Objective
Repeat all of the data precisely.

Data lines
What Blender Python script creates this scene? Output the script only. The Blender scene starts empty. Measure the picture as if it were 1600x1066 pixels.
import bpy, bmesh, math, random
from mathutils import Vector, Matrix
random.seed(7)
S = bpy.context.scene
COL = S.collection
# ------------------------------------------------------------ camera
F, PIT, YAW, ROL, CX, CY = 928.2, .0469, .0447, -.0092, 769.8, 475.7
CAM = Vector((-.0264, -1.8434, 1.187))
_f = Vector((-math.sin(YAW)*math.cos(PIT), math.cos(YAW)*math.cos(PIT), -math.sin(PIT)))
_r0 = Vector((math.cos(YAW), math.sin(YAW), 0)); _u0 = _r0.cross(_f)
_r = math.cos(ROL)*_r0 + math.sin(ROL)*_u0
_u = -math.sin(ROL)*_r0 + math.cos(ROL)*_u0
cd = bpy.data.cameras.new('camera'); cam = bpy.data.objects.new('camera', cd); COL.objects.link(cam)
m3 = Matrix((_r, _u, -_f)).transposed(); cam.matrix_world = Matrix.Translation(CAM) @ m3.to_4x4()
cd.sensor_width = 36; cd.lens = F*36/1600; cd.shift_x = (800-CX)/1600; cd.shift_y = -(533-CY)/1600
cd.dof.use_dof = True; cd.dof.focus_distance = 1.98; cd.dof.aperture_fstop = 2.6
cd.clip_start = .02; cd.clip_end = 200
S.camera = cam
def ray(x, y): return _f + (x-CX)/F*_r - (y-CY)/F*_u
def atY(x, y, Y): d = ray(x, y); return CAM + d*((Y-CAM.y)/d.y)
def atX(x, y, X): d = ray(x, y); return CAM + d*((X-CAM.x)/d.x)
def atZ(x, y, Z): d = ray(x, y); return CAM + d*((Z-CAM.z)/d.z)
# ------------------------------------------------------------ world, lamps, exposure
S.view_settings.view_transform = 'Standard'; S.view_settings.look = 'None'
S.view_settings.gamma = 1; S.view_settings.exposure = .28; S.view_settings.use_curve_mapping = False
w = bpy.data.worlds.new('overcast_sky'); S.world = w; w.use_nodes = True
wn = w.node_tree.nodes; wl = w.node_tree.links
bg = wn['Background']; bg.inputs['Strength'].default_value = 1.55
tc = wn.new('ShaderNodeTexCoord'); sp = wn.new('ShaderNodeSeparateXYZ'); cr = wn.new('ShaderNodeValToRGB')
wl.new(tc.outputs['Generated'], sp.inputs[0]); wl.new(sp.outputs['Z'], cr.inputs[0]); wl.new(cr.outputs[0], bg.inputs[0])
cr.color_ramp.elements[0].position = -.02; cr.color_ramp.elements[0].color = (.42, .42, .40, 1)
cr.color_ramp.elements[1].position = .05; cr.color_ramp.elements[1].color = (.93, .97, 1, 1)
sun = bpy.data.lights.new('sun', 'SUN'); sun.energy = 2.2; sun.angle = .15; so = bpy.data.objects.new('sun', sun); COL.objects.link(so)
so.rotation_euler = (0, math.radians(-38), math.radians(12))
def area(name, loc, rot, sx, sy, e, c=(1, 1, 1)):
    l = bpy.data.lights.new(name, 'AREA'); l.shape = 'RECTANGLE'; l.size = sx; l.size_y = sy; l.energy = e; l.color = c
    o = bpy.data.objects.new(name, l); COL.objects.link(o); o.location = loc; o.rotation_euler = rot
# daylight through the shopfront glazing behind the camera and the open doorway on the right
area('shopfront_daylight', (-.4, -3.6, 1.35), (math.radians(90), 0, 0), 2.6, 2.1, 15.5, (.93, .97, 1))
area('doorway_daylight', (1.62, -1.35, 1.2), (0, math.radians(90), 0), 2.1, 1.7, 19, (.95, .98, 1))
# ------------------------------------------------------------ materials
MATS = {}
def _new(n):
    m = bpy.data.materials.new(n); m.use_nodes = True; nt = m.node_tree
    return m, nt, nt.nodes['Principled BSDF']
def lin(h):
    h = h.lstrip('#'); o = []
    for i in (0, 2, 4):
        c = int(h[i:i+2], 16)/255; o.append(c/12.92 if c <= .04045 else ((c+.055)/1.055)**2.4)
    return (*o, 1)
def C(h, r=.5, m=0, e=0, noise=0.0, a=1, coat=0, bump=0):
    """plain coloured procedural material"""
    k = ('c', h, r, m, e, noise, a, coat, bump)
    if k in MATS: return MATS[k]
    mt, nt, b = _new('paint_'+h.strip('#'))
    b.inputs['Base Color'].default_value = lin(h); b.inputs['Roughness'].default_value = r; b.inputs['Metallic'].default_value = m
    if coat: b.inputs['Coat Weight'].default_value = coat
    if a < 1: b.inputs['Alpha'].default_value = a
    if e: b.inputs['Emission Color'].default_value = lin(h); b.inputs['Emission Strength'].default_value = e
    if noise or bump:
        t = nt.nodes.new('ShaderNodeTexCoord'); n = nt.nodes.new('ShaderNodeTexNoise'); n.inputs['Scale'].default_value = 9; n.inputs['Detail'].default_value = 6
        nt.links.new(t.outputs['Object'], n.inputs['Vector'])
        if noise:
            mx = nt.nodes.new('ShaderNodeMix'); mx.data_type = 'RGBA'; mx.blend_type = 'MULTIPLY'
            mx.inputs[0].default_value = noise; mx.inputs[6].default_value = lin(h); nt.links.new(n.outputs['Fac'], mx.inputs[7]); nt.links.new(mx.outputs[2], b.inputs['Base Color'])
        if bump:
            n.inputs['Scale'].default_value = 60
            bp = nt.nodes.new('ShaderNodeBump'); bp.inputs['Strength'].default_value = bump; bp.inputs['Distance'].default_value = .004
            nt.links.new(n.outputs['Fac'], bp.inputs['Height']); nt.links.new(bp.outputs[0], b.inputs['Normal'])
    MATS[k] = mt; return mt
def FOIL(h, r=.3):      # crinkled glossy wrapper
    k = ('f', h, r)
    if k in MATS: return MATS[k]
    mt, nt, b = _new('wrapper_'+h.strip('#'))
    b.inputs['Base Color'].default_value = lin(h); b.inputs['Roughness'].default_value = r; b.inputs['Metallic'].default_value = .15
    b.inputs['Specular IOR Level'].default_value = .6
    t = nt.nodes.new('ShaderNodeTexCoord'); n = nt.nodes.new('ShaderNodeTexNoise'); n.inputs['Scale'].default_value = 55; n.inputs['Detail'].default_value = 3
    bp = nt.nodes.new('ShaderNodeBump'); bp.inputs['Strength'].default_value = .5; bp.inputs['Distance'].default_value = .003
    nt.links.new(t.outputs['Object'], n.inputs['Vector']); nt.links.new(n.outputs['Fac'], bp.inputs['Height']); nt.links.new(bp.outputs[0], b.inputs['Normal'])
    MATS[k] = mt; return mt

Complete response
What Blender Python script creates this scene? Output the script only. The Blender scene starts empty. Measure the picture as if it were 1600x1066 pixels.
import bpy, bmesh, math, random
from mathutils import Vector, Matrix
random.seed(7)
S = bpy.context.scene
COL = S.collection
# ------------------------------------------------------------ camera
F, PIT, YAW, ROL, CX, CY = 928.2, .0469, .0447, -.0092, 769.8, 475.7
CAM = Vector((-.0264, -1.8434, 1.187))
_f = Vector((-math.sin(YAW)*math.cos(PIT), math.cos(YAW)*math.cos(PIT), -math.sin(PIT)))
_r0 = Vector((math.cos(YAW), math.sin(YAW), 0)); _u0 = _r0.cross(_f)
_r = math.cos(ROL)*_r0 + math.sin(ROL)*_u0
_u = -math.sin(ROL)*_r0 + math.cos(ROL)*_u0
cd = bpy.data.cameras.new('camera'); cam = bpy.data.objects.new('camera', cd); COL.objects.link(cam)
m3 = Matrix((_r, _u, -_f)).transposed(); cam.matrix_world = Matrix.Translation(CAM) @ m3.to_4x4()
cd.sensor_width = 36; cd.lens = F*36/1600; cd.shift_x = (800-CX)/1600; cd.shift_y = -(533-CY)/1600
cd.dof.use_dof = True; cd.dof.focus_distance = 1.98; cd.dof.aperture_fstop = 2.6
cd.clip_start = .02; cd.clip_end = 200
S.camera = cam
def ray(x, y): return _f + (x-CX)/F*_r - (y-CY)/F*_u
def atY(x, y, Y): d = ray(x, y); return CAM + d*((Y-CAM.y)/d.y)
def atX(x, y, X): d = ray(x, y); return CAM + d*((X-CAM.x)/d.x)
def atZ(x, y, Z): d = ray(x, y); return CAM + d*((Z-CAM.z)/d.z)
# ------------------------------------------------------------ world, lamps, exposure
S.view_settings.view_transform = 'Standard'; S.view_settings.look = 'None'
S.view_settings.gamma = 1; S.view_settings.exposure = .28; S.view_settings.use_curve_mapping = False
w = bpy.data.worlds.new('overcast_sky'); S.world = w; w.use_nodes = True
wn = w.node_tree.nodes; wl = w.node_tree.links
bg = wn['Background']; bg.inputs['Strength'].default_value = 1.55
tc = wn.new('ShaderNodeTexCoord'); sp = wn.new('ShaderNodeSeparateXYZ'); cr = wn.new('ShaderNodeValToRGB')
wl.new(tc.outputs['Generated'], sp.inputs[0]); wl.new(sp.outputs['Z'], cr.inputs[0]); wl.new(cr.outputs[0], bg.inputs[0])
cr.color_ramp.elements[0].position = -.02; cr.color_ramp.elements[0].color = (.42, .42, .40, 1)
cr.color_ramp.elements[1].position = .05; cr.color_ramp.elements[1].color = (.93, .97, 1, 1)
sun = bpy.data.lights.new('sun', 'SUN'); sun.energy = 2.2; sun.angle = .15; so = bpy.data.objects.new('sun', sun); COL.objects.link(so)
so.rotation_euler = (0, math.radians(-38), math.radians(12))
def area(name, loc, rot, sx, sy, e, c=(1, 1, 1)):
    l = bpy.data.lights.new(name, 'AREA'); l.shape = 'RECTANGLE'; l.size = sx; l.size_y = sy; l.energy = e; l.color = c
    o = bpy.data.objects.new(name, l); COL.objects.link(o); o.location = loc; o.rotation_euler = rot
# daylight through the shopfront glazing behind the camera and the open doorway on the right
area('shopfront_daylight', (-.4, -3.6, 1.35), (math.radians(90), 0, 0), 2.6, 2.1, 15.5, (.93, .97, 1))
area('doorway_daylight', (1.62, -1.35, 1.2), (0, math.radians(90), 0), 2.1, 1.7, 19, (.95, .98, 1))
# ------------------------------------------------------------ materials
MATS = {}
def _new(n):
    m = bpy.data.materials.new(n); m.use_nodes = True; nt = m.node_tree
    return m, nt, nt.nodes['Principled BSDF']
def lin(h):
    h = h.lstrip('#'); o = []
    for i in (0, 2, 4):
        c = int(h[i:i+2], 16)/255; o.append(c/12.92 if c <= .04045 else ((c+.055)/1.055)**2.4)
    return (*o, 1)
def C(h, r=.5, m=0, e=0, noise=0.0, a=1, coat=0, bump=0):
    """plain coloured procedural material"""
    k = ('c', h, r, m, e, noise, a, coat, bump)
    if k in MATS: return MATS[k]
    mt, nt, b = _new('paint_'+h.strip('#'))
    b.inputs['Base Color'].default_value = lin(h); b.inputs['Roughness'].default_value = r; b.inputs['Metallic'].default_value = m
    if coat: b.inputs['Coat Weight'].default_value = coat
    if a < 1: b.inputs['Alpha'].default_value = a
    if e: b.inputs['Emission Color'].default_value = lin(h); b.inputs['Emission Strength'].default_value = e
    if noise or bump:
        t = nt.nodes.new('ShaderNodeTexCoord'); n = nt.nodes.new('ShaderNodeTexNoise'); n.inputs['Scale'].default_value = 9; n.inputs['Detail'].default_value = 6
        nt.links.new(t.outputs['Object'], n.inputs['Vector'])
        if noise:
            mx = nt.nodes.new('ShaderNodeMix'); mx.data_type = 'RGBA'; mx.blend_type = 'MULTIPLY'
            mx.inputs[0].default_value = noise; mx.inputs[6].default_value = lin(h); nt.links.new(n.outputs['Fac'], mx.inputs[7]); nt.links.new(mx.outputs[2], b.inputs['Base Color'])
        if bump:
            n.inputs['Scale'].default_value = 60
            bp = nt.nodes.new('ShaderNodeBump'); bp.inputs['Strength'].default_value = bump; bp.inputs['Distance'].default_value = .004
            nt.links.new(n.outputs['Fac'], bp.inputs['Height']); nt.links.new(bp.outputs[0], b.inputs['Normal'])
    MATS[k] = mt; return mt
def FOIL(h, r=.3):      # crinkled glossy wrapper
    k = ('f', h, r)
    if k in MATS: return MATS[k]
    mt, nt, b = _new('wrapper_'+h.strip('#'))
    b.inputs['Base Color'].default_value = lin(h); b.inputs['Roughness'].default_value = r; b.inputs['Metallic'].default_value = .15
    b.inputs['Specular IOR Level'].default_value = .6
    t = nt.nodes.new('ShaderNodeTexCoord'); n = nt.nodes.new('ShaderNodeTexNoise'); n.inputs['Scale'].default_value = 55; n.inputs['Detail'].default_value = 3
    bp = nt.nodes.new('ShaderNodeBump'); bp.inputs['Strength'].default_value = .5; bp.inputs['Distance'].default_value = .003
    nt.links.new(t.outputs['Object'], n.inputs['Vector']); nt.links.new(n.outputs['Fac'], bp.inputs['Height']); nt.links.new(bp.outputs[0], b.inputs['Normal'])
    MATS[k] = mt; return mt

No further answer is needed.